» **Task to carry out**
Print, word for word, the opening line of the data below and every line after it through the line that contains "0)).build('white_mark', M['tag'], e)", but not the pictures.
--- Data provided ---
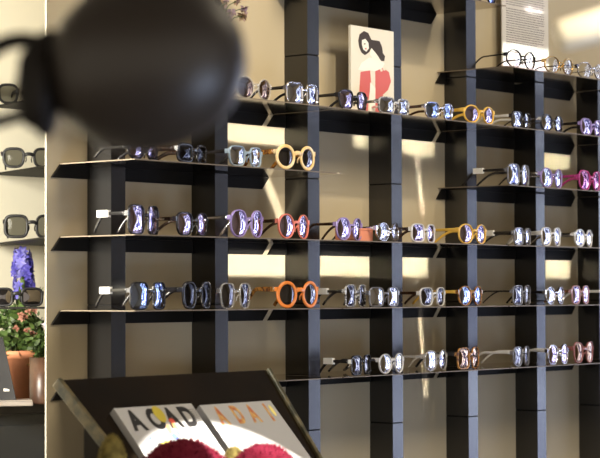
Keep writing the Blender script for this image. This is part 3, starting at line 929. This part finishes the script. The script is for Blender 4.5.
# grey tray with the black box on it
p = stand_on_counter(6, 4.26)
e = empty('tray', p, 'flat grey metal tray on the charcoal cabinet', 'tray', rz=-R(38))
MB().box((-0.09, -0.03, 0), (0.055, 0.03, 0.010)).build('tray_body', M['silverbox'], e, bevel=0.002)
MB().box((-0.088, -0.0305, 0.0102), (0.053, 0.030, 0.013)).build('tray_rim', M['silverbox'], e)
p = stand_on_counter(-3, 4.27) + Vector((0, 0, 0.0135))
e = empty('display_box', p, 'black tapered box with a small white mark, left of the terracotta pot', 'box', rz=-R(42))
hh = 62 * 4.27 / FPX
MB().loft([[(-0.05, -0.025, 0), (0.040, -0.025, 0), (0.040, 0.025, 0), (-0.05, 0.025, 0)], [(-0.05, -0.025, hh), (0.012, -0.025, hh), (0.012, 0.025, hh), (-0.05, 0.025, hh)]], False).build('box_body', M['blackbox'], e)
MB().prism([(0.014, -0.0256, 0.018), (0.026, -0.0256, 0.018), (0.026, -0.0256, 0.022), (0.014, -0.0256, 0.024)], (0, 0.0005, 0)).build('white_mark', M['tag'], e)

p = stand_on_counter(18, 4.47)
s = 4.47 / FPX
e = empty('potted_plant', p, 'terracotta pot of leafy greens with small flowers on the charcoal cabinet', 'plant')
MB().lathe([(0, 0), (14 * s, 0), (19 * s, 42 * s), (20.5 * s, 42 * s), (21 * s, 50 * s), (19 * s, 50 * s), (18 * s, 44 * s), (0, 44 * s)], 36).build('pot', M['terra'], e)
rnd = random.Random(11)
def leafblob(b, c, rad, n, size, rnd):
    for i in range(n):
        d = Vector((rnd.gauss(0, 1), rnd.gauss(0, 1), rnd.gauss(0, 1))).normalized()
        q = c + Vector((d.x * rad[0], d.y * rad[1], d.z * rad[2])) * (0.35 + 0.65 * rnd.random() ** 0.5)
        a = Vector((rnd.gauss(0, 1), rnd.gauss(0, 1), rnd.gauss(0, 0.6))).normalized()
        n2 = a.cross(Vector((rnd.gauss(0, 1), rnd.gauss(0, 1), rnd.gauss(0, 1)))).normalized()
        k = size * (0.6 + 0.8 * rnd.random())
        b.add([q, q + a * k * 0.35 + n2 * k * 0.26, q + a * k * 0.75 + n2 * k * 0.2, q + a * k, q + a * k * 0.75 - n2 * k * 0.2, q + a * k * 0.35 - n2 * k * 0.26], [(0, 1, 2, 3, 4, 5)], True)
b = MB()
leafblob(b, Vector((2 * s, 0, 68 * s)), (30 * s, 22 * s, 27 * s), 640, 9 * s, rnd)
b.build('foliage', M['leaf'], e)
b = MB()
leafblob(b, Vector((12 * s, -12 * s, 50 * s)), (18 * s, 16 * s, 14 * s), 90, 8 * s, rnd)
b.build('young_leaves', M['leaf2'], e)
for q in range(9):
    b = MB()
    petals(b, Vector((rnd.uniform(-24, 14) * s, -22 * s - rnd.random() * 6 * s, rnd.uniform(56, 92) * s)), 4 * s, 14, rnd)
    b.build('blossom', M['pinkpet'], e)
b = MB()
petals(b, Vector((19 * s, -24 * s, 74 * s)), 7.5 * s, 34, rnd)
b.build('blossom', M['whitepet'], e)

p = stand_on_counter(42, 4.34)
s = 4.36 / FPX
e = empty('cylinder_vase', p, 'dark brown cylindrical vase beside the terracotta pot, at the wall edge', 'vase')
MB().lathe([(0, 0), (12 * s, 0), (12.5 * s, 2 * s), (12.5 * s, 46 * s), (11 * s, 46 * s), (11 * s, 6 * s), (0, 6 * s)], 32).build('vase_body', M['brownpot'], e)
b = MB()
leafblob(b, Vector((5 * s, 6 * s, 58 * s)), (11 * s, 10 * s, 12 * s), 140, 9 * s, rnd)
b.build('leaves', M['leaf'], e)

p = stand_on_counter(24, 4.62)
s = 4.62 / FPX
e = empty('hyacinth', p, 'blue violet hyacinth blooming under the shelf on the cream wall', 'flowers')
MB().lathe([(0, 0), (13 * s, 0), (15 * s, 30 * s), (13 * s, 60 * s), (12 * s, 60 * s), (13 * s, 32 * s), (0, 6 * s)], 28).build('pot', M['brownpot'], e)
MB().tube([(0, 0, 20 * s), (0, 0, 90 * s), (-4 * s, 0, 142 * s)], 2.2 * s, n=8).build('stem', M['leaf2'], e)
for q in range(5):
    t = 2 * PI * q / 5
    o_ = Vector((math.cos(t), math.sin(t), 0))
    MB().loft([[Vector((0, 0, 40 * s)) + o_ * r_ * s + Vector((-o_.y, o_.x, 0)) * w2 * s + Vector((0, 0, h_ * s)) for w2 in (-w_, 0, w_)] for r_, w_, h_ in ((4, 3, 0), (8, 4, 30), (14, 3, 55), (22, 0.5, 70))], True, False).build('leaf', M['leaf2'], e)
for i in range(88):
    t = rnd.random()
    ang = rnd.random() * 2 * PI
    hz = (100 + 46 * t) * s
    rad = (13.5 * (1 - 0.5 * t)) * s * (0.6 + 0.5 * rnd.random())
    c0 = Vector((math.cos(ang) * rad - 3 * s * t, math.sin(ang) * rad, hz))
    o_ = Vector((math.cos(ang), math.sin(ang), 0.1)).normalized()
    u_ = o_.cross(Vector((0, 0, 1))).normalized()
    v_ = o_.cross(u_)
    b = MB()
    for m_ in range(6):
        a_ = 2 * PI * m_ / 6 + ang
        dr = u_ * math.cos(a_) + v_ * math.sin(a_)
        sd_ = u_ * -math.sin(a_) + v_ * math.cos(a_)
        b.add([c0, c0 + dr * 3.2 * s + sd_ * 1.7 * s + o_ * 1.5 * s, c0 + dr * 6.4 * s + o_ * 0.6 * s, c0 + dr * 3.2 * s - sd_ * 1.7 * s + o_ * 1.5 * s], [(0, 1, 2, 3)], True)
    b.build('floret', M['hyac'], e)

# low ledge of the corner with one more pair of black sunglasses in front of the plants
r = ray(20, 307)
pz = at_d(20, 307, 4.12)
zs_ = pz.z
e = empty('corner_shelf', (pz.x, pz.y, zs_), 'black ledge in front of the plants with the lowest left sunglasses on it', 'shelf', 'shelves on the cream wall', rz=-R(42))
MB().box((-0.12, -0.02, -0.004), (0.062, 0.05, 0)).build('shelf_plate', M['strip'], e)
MB().tube([(-0.10, 0.03, -0.004), (-0.10, 0.03, -(zs_ - 0.001))], 0.006, n=12).build('support_rod', M['strip'], e)
pg = Vector((pz.x, pz.y, zs_ + 0.0004)) + Vector((-math.cos(R(42)) * 0.006, math.sin(R(42)) * 0.006, 0))
make_glasses('sunglasses', pg, -R(40), 0.108, 0.040, 'square', M['mattblack'], M['l_dark'], M['mattblack'], 0.005, 'glossy black sunglasses with a white tag in front of the green plants', 'sunglasses on the cream wall shelves', 0, 0.04, fold=0.1)

# ------------------------------------------------------------------ light
w = bpy.data.worlds.new('room_air')
bpy.context.scene.world = w
w.use_nodes = True
w.node_tree.nodes['Background'].inputs['Color'].default_value = (1.0, 0.88, 0.70, 1)
w.node_tree.nodes['Background'].inputs['Strength'].default_value = 1.0

def lamp(kind, name, loc, aim, power, col, size=0.05, angle=40, blend=0.3):
    l = bpy.data.lights.new(name, kind)
    l.energy = power
    l.color = col
    if kind == 'SPOT':
        l.spot_size = R(angle)
        l.spot_blend = blend
        l.shadow_soft_size = size
    elif kind == 'AREA':
        l.size = size
    o = bpy.data.objects.new(name, l)
    C.objects.link(o)
    o.location = loc
    o.rotation_euler = (Vector(aim) - Vector(loc)).to_track_quat('-Z', 'Y').to_euler()
    return o
WARM = (1.0, 0.86, 0.64)
lamp('AREA', 'ceiling_panel', (0.2, -1.9, 2.9), (0.6, 0, 1.4), 52, WARM, 0.9)
lamp('SPOT', 'aimed_spot', (-0.35, -1.55, 2.85), (0.50, 0, 1.90), 105, WARM, 0.03, 34, 1.0)
lamp('SPOT', 'aimed_spot', (1.4, -1.6, 2.85), (1.5, 0, 1.5), 40, WARM, 0.03, 50, 0.6)
lamp('AREA', 'alcove_fill', (-0.85, 0.16, 1.72), (-0.15, 0.95, 1.5), 58, (1.0, 0.94, 0.80), 0.45)  # unseen fill light added to brighten the cream corner
lamp('AREA', 'plant_fill', (-0.95, 0.10, 1.30), ck + Vector((0, 0.1, 0.13)), 5, (1.0, 0.94, 0.80), 0.3)  # second added fill, out of view, for the plants and pots
lamp('SPOT', 'aimed_spot', (-1.9, -3.2, 2.75), at_d(625, 22, 1.5), 300, WARM, 0.05, 7, 0.5)  # unseen spot added only to brighten the cream spotlight
# spot on the booklets
bc = on_board(272, 556)
bl_ = Vector((bc.x + 0.05, bc.y - 1.1, 2.75))
ba_ = math.degrees((bc - bl_).angle(on_board(206, 421.5, BT) - bl_))
lamp('SPOT', 'aimed_spot', bl_, bc, 1000, (1.0, 0.95, 0.88), 0.008, 2 * ba_, 0.03)
# added unseen beams square on to the wall, imitating glare off the polished shelves
def beam(pts, Yp, gain, spread=0.7, ell=False, col=(1.0, 0.95, 0.84)):
    # pts: left-top, right-top, right-bottom of the lit patch
    a, b_, c_ = [at_y(x, y, Yp) for x, y in pts]
    ux = (b_ - a)
    uy = (b_ - c_)
    w_, h_ = ux.length, uy.length
    ctr = a + ux * 0.5 - uy * 0.5
    l = bpy.data.lights.new('added_patch_beam', 'AREA')
    l.shape = 'ELLIPSE' if ell else 'RECTANGLE'
    l.size, l.size_y = w_, h_
    l.spread = R(spread)
    l.energy = gain * w_ * h_
    l.color = col
    o = bpy.data.objects.new('added_patch_beam', l)
    C.objects.link(o)
    yax = uy.normalized()
    zax = Vector((0, -1, 0))
    xax = yax.cross(zax).normalized()
    o.matrix_world = Matrix.Translation((ctr.x, -1.2, ctr.z)) @ Matrix((tuple(xax) + (0,), tuple(yax) + (0,), tuple(zax) + (0,), (0, 0, 0, 1))).transposed()
    return o
for x0, y0, x1, y1, g in ((227, 250, 286, 275, 9), (319, 252, 369, 275, 9), (402, 255, 427.5, 275, 9), (546, 259, 570, 277.5, 8),
                          (227, 123, 286, 140.5, 8), (401, 139, 433.5, 153, 7), (544, 153, 569, 167, 6), (353.5, 135, 367, 147, 7)):
    sl = (292 - (y0 + y1) / 2) / 1640.0
    beam([(x0, y0), (x1, y0 + sl * (x1 - x0)), (x1, y1 + sl * (x1 - x0))], 0, g)
beam([(414.5, 152), (418, 152.3), (425, 214)], 0, 7)
beam([(414.5, 275), (418, 275), (428, 396)], 0, 6)
beam([(261, 176), (268, 176.6), (285, 219)], 0, 6)
beam([(503.2, 44.7), (548.5, 48.6), (548.5, 74)], Yt, 11, col=(1.0, 0.96, 0.88))  # same kind of added beam, for the lit patches on the sheet
beam([(520, 7), (545, 8), (545, 14)], Yt, 9, spread=0.4, ell=True, col=(1.0, 0.96, 0.88))

# ------------------------------------------------------------------ camera
cam = bpy.data.cameras.new('camera')
co = bpy.data.objects.new('camera', cam)
C.objects.link(co)
cam.sensor_width = 36
cam.sensor_fit = 'HORIZONTAL'
cam.lens = FPX / 600 * 36
cam.clip_start = 0.05
co.matrix_world = Matrix.Translation(CAM) @ Matrix((tuple(rt) + (0,), tuple(up) + (0,), tuple(-fw) + (0,), (0, 0, 0, 1))).transposed()
cam.dof.use_dof = True
cam.dof.focus_distance = 3.95
cam.dof.aperture_fstop = 120e-3 / 0.013 
bpy.context.scene.camera = co
sc = bpy.context.scene
sc.view_settings.view_transform = 'Standard'
sc.view_settings.look = 'None'
sc.view_settings.gamma = 1
sc.view_settings.use_curve_mapping = False
sc.view_settings.exposure = 0.14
---
» **Reply to the exercise**
Keep writing the Blender script for this image. This is part 3, starting at line 929. This part finishes the script. The script is for Blender 4.5.
# grey tray with the black box on it
p = stand_on_counter(6, 4.26)
e = empty('tray', p, 'flat grey metal tray on the charcoal cabinet', 'tray', rz=-R(38))
MB().box((-0.09, -0.03, 0), (0.055, 0.03, 0.010)).build('tray_body', M['silverbox'], e, bevel=0.002)
MB().box((-0.088, -0.0305, 0.0102), (0.053, 0.030, 0.013)).build('tray_rim', M['silverbox'], e)
p = stand_on_counter(-3, 4.27) + Vector((0, 0, 0.0135))
e = empty('display_box', p, 'black tapered box with a small white mark, left of the terracotta pot', 'box', rz=-R(42))
hh = 62 * 4.27 / FPX
MB().loft([[(-0.05, -0.025, 0), (0.040, -0.025, 0), (0.040, 0.025, 0), (-0.05, 0.025, 0)], [(-0.05, -0.025, hh), (0.012, -0.025, hh), (0.012, 0.025, hh), (-0.05, 0.025, hh)]], False).build('box_body', M['blackbox'], e)
MB().prism([(0.014, -0.0256, 0.018), (0.026, -0.0256, 0.018), (0.026, -0.0256, 0.022), (0.014, -0.0256, 0.024)], (0, 0.0005, 0)).build('white_mark', M['tag'], e)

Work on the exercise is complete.